Records with scene code >>
>> START
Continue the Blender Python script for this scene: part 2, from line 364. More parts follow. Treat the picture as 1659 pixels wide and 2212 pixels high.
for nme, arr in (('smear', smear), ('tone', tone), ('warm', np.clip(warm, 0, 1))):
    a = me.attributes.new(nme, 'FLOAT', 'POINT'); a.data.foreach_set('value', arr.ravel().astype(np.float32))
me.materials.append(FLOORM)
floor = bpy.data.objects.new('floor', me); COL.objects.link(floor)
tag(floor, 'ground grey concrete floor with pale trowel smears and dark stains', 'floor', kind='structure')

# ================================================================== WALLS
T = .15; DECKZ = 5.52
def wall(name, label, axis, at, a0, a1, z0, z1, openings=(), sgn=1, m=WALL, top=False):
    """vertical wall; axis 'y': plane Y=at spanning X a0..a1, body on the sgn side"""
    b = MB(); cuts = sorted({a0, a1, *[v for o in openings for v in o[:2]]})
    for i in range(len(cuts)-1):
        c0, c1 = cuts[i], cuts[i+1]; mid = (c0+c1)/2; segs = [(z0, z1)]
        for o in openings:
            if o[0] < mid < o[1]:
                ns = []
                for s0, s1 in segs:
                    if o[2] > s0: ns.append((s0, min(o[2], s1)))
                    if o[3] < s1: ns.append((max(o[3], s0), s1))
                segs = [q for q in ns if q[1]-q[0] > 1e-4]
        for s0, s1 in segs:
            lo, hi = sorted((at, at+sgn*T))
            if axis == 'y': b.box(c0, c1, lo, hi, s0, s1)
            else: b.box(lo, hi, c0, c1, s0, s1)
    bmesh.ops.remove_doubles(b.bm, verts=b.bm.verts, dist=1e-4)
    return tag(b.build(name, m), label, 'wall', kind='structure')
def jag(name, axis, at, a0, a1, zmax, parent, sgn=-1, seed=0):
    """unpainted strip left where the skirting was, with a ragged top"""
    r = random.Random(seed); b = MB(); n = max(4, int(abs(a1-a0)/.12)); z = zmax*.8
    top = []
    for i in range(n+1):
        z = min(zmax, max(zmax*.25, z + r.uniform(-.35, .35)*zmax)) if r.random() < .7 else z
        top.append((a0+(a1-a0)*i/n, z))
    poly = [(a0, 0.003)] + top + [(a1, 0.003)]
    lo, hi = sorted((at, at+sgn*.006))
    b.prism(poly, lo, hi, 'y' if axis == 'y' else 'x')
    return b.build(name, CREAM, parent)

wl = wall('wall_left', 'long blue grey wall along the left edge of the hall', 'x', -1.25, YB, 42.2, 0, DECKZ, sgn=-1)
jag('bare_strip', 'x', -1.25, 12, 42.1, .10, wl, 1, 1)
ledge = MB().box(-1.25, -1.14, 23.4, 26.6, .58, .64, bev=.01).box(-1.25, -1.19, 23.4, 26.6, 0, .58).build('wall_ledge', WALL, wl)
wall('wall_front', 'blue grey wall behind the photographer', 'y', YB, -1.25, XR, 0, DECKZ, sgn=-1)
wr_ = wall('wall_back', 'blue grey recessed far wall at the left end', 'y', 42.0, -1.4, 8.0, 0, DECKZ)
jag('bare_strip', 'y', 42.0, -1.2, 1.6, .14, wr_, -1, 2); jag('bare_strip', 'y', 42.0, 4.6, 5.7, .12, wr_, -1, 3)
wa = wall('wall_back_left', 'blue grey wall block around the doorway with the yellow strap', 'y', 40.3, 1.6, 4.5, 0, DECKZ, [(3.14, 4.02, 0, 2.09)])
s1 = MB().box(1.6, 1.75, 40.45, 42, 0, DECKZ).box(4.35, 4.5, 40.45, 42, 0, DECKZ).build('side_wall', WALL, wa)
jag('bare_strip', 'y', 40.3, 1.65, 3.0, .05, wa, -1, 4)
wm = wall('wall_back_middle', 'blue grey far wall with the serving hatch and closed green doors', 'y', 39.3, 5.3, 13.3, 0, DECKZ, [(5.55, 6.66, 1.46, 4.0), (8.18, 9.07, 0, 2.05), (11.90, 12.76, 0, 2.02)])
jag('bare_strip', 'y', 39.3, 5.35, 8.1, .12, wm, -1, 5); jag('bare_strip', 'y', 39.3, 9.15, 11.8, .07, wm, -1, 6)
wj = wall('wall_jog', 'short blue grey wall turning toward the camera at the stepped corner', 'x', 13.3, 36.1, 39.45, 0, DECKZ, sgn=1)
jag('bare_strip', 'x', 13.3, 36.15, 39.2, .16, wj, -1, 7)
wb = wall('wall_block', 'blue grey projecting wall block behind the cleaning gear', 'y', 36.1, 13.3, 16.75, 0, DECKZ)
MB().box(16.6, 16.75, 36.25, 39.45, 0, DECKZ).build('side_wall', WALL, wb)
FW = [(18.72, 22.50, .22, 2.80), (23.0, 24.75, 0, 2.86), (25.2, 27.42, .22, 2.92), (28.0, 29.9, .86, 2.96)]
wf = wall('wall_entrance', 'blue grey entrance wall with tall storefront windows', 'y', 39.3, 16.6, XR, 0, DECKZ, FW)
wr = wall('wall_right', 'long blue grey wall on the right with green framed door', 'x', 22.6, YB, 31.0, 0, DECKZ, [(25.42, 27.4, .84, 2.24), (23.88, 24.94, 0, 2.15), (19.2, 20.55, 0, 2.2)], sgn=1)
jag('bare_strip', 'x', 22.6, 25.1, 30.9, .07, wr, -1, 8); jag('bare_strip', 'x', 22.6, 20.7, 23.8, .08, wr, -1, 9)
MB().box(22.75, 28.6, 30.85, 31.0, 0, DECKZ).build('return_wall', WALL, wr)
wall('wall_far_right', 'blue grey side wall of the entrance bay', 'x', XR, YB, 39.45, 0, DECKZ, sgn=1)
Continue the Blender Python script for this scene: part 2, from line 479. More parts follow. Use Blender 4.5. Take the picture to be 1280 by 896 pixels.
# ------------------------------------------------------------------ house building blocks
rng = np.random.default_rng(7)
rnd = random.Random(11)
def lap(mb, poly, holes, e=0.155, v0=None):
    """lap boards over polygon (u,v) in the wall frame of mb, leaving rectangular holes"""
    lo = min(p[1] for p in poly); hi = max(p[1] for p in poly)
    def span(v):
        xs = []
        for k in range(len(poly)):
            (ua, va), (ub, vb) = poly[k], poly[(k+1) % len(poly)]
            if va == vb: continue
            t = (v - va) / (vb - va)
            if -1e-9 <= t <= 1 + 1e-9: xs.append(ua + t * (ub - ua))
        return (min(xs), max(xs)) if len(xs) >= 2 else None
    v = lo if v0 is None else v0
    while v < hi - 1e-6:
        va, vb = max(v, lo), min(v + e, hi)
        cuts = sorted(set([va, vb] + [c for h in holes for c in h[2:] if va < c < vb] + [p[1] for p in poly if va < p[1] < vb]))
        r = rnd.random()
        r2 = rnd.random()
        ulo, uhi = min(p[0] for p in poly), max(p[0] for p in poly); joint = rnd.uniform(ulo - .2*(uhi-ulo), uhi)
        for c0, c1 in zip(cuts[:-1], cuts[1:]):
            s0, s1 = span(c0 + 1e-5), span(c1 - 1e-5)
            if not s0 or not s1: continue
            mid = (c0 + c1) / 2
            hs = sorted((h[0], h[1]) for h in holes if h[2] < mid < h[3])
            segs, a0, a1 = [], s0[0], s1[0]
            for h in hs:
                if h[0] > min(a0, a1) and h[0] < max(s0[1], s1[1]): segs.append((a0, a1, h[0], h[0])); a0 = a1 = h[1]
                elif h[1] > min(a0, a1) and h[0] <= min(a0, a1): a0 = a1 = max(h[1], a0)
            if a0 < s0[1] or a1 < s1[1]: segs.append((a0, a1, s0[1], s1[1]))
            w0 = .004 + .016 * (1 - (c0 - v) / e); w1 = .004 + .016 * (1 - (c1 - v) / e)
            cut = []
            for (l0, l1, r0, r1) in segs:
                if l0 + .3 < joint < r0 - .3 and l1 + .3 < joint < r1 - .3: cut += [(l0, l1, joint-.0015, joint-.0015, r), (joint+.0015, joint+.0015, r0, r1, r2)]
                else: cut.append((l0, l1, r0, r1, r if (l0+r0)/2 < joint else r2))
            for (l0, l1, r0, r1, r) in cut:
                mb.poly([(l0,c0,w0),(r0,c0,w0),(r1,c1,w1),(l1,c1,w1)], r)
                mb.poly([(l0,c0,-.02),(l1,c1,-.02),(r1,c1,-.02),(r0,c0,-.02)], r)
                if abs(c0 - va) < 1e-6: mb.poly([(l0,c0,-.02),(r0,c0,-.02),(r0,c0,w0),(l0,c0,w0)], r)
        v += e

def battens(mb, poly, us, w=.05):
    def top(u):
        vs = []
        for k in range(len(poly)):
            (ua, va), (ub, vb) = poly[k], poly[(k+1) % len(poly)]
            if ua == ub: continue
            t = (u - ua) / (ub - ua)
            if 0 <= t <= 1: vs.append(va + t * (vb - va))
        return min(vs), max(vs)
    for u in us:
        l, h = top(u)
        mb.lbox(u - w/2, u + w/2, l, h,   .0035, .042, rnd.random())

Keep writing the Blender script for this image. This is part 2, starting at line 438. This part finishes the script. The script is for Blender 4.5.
>> END
Task description >>
Work through the records line by line and tally those with the word "Python". Report only the total.

Correct response >>
2